The five types, Williams said in an interview Wednesday, “serve two types of lawyers – the first are those who want to keep their hands in legal practice 10-20 hours a week, while the second group still wants to work 50 hours a week but wants more flexibility.

Many were started by disgruntled law firm attorneys who wanted to practice but in a different way. The companies and firms are springing up in many regions.

‘‘While there are more in California than anywhere else because entrepreneurship is a big thing here, what’s fascinating is that these alternatives are dispersed throughout the country,’’ said Williams, who is based in San Francisco.

The report lists companies and firms that offer attorneys flexible arrangements. They differ from traditional legal- temping companies because the work offered typically is more sophisticated, even though the costs to companies are often significantly lower, Williams said. She said that while the authors expect the report to become a resource for in-house counsel, it will help lawyers seeking alternatives to find options in one place.

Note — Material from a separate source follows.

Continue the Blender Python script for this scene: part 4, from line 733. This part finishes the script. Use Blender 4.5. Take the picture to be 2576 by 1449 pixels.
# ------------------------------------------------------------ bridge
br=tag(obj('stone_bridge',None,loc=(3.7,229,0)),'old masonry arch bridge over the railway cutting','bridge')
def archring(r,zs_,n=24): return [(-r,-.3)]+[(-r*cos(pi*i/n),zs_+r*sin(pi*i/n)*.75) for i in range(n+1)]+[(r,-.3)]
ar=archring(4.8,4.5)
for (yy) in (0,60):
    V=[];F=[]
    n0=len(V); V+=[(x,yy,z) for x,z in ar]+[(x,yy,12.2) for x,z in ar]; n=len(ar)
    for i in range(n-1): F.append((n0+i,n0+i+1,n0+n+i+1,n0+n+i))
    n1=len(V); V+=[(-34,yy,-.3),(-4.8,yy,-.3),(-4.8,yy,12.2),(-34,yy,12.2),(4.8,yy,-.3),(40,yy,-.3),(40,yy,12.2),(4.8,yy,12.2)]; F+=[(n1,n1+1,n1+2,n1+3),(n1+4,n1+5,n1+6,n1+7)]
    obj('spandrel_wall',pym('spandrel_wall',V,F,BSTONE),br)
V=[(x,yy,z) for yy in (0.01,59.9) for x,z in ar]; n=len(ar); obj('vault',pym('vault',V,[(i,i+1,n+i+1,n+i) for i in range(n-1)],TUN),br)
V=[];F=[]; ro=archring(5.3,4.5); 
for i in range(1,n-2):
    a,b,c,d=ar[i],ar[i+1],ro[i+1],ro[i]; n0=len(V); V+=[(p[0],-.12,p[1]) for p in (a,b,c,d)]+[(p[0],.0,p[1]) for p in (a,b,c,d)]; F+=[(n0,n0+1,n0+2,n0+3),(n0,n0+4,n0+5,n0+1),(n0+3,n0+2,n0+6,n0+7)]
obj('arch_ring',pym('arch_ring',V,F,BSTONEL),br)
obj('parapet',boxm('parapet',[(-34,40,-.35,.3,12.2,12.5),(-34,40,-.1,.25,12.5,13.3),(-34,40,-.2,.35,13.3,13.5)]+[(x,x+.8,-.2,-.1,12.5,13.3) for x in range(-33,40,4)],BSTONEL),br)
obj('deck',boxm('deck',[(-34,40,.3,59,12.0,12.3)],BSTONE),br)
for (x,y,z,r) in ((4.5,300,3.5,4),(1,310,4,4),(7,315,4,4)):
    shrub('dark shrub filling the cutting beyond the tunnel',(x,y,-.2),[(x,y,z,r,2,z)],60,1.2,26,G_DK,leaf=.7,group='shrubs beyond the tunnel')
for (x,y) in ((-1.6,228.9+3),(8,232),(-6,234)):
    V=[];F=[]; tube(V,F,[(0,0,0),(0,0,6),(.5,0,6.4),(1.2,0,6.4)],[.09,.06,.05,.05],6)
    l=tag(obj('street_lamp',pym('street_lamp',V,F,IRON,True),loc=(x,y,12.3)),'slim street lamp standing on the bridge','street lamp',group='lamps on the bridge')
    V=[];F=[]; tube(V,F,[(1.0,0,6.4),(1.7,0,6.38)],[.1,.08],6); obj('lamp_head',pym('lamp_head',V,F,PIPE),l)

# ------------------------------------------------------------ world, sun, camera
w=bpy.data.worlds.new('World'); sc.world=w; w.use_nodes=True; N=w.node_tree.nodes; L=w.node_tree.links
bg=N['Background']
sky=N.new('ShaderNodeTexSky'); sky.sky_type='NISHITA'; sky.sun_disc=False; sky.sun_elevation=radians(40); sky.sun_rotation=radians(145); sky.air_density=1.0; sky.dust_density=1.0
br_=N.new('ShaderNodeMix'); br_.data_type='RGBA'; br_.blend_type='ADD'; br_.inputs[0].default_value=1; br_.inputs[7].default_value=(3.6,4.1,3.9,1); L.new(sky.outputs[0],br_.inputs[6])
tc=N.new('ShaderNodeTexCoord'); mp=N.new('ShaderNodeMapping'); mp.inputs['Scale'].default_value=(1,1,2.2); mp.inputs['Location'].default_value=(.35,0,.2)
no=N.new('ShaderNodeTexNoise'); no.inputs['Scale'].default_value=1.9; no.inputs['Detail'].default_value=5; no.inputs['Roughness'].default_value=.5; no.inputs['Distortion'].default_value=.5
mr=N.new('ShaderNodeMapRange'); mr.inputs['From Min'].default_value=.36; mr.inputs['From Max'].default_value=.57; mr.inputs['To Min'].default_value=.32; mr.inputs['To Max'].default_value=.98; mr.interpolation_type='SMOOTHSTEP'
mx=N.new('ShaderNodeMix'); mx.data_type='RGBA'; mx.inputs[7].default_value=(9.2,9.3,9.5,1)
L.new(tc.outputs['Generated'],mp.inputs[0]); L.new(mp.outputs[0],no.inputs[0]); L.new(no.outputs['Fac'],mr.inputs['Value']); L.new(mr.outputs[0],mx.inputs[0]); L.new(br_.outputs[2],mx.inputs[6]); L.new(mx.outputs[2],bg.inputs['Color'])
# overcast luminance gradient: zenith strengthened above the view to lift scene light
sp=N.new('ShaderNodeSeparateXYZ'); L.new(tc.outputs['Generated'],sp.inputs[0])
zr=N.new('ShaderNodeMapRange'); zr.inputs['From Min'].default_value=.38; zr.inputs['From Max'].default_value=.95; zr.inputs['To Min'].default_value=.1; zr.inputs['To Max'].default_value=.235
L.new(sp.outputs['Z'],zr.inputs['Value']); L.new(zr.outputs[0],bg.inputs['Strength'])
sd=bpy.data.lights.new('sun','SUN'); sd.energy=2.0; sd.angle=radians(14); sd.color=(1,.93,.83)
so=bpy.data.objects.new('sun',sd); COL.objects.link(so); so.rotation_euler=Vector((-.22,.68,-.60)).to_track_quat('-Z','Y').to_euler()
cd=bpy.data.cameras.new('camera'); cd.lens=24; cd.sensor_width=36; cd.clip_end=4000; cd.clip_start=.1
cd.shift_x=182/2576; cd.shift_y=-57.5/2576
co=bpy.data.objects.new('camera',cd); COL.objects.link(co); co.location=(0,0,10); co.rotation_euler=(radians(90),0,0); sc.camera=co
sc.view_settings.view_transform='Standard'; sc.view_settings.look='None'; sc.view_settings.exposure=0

Williams said that while traditional law firms have offered part-time options for decades, on top of experimenting with alternative fee arrangements, she found only one firm that has an established flexible program that is essentially a firm- within-a firm.

Fenwick & West LLP in 2010 created a program that offers clients services at a lower cost as well as different work arrangements for attorneys.

Co-founder and Fenwick partner Ralph Pais said in an interview that by 2010 the California-based firm recognized that its clients had grown enough so that for their everyday work ‘‘they only needed to negotiate a few provisions in their contracts. As a result, these clients said they needed a less costly alternative’’ for legal services.

Rather than relinquishing the work to smaller firms or the alternative models cropping up, ‘‘we decided it was worth pursuing a different model,’’ he said. Pais bumped into Alexandra Smith, a former associate who had also worked at Axiom, one of the companies highlighted in the report, and the two began talking.

Together they established FLEX to offer less expensive legal work. Beginning with six attorneys, the group has now grown to about 70, Smith, a senior director at Fenwick, said. While some are former Fenwick associates, others have been in- house or at other firms, Smith said.

Their clients have included Intel Corp., John Muir Health and Logitech International SA.

Rates are typically one-third to one-half of traditional rates. While it was initially client-driven, Pais said, they knew there was a need to offer a different way to work.

There are two types of lawyers in FLEX. About half work traditional days that parallel that of the clients they advise, while others work only no more than 10 hours a week. Salaries mimic those of lawyers who have gone in-house.

While FLEX began as a means to keep work at the firm, Pais said, ‘‘We realized we could create a career path opportunity that people would feel they were successful and affiliated with a top organization.’’

‘‘Most lawyers want to do something to make their mothers proud,’’ no matter how old or accomplished they are, he said.